While the goal of the proposed solution is to automate the rule induction process, human oversight remains critical. A senior expert needs to review newly induced rules to ensure that they have not been corrupted by mistakes of the human operator. This precautionary measure maintains integrity of the decision support system. Another essential factor to consider is the volume of new rules. It is computationally and operationally inefficient to update the engine for every new decision. It is more effective to batch a significant volume of new verified decisions before inducing new rules and updating the engine.


Decision making support is expected to become a critical element in the defense industry. The evolution of Artificial Intelligence offers a contemporary and automated means of analysing and comparing decisions in a system, including those suggested by its rule engine and those actually made by a human operator. Machine learning rule induction provides a more automated and accurate means for a system to update its rules based on a large influx of human operator decisions.
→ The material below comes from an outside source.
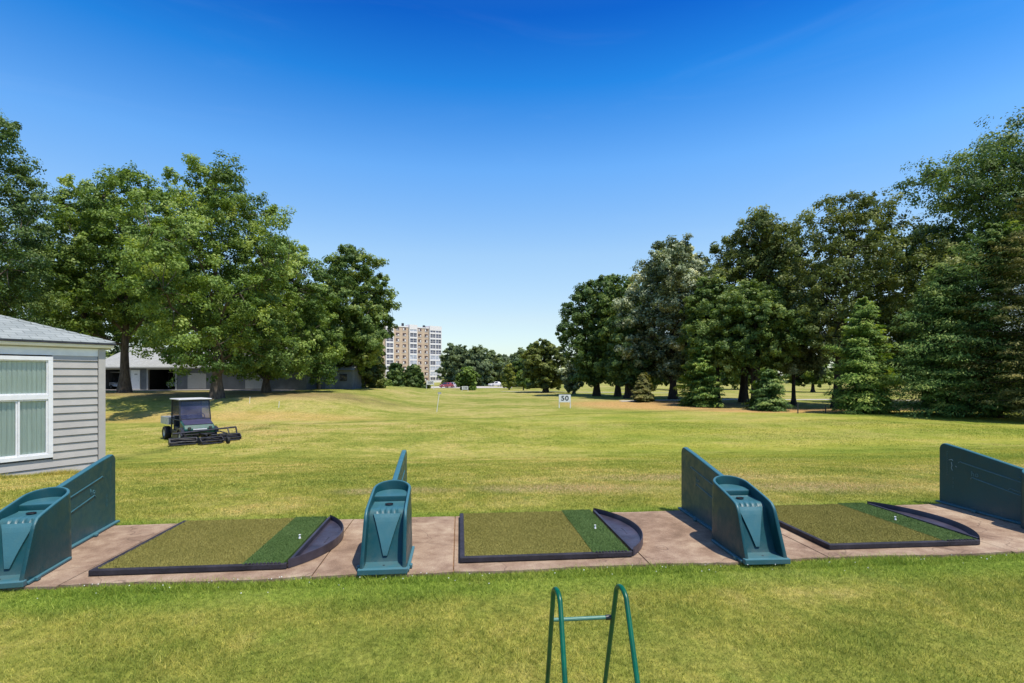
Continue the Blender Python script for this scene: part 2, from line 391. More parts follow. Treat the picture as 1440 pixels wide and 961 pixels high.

Entities that deliver military or crisis management solutions must carefully select the correct algorithms, models and techniques that validate, induce and update the appropriate rules for its decision support system.


The goal is twofold. One goal is to detect when human operators themselves are making mistakes despite correct rules. The other goal is to detect when existing rules are outdated because human operators are consistently making different decisions. In either case, AI-driven rule induction offers a powerful tool for auditing and strengthening rule-based systems.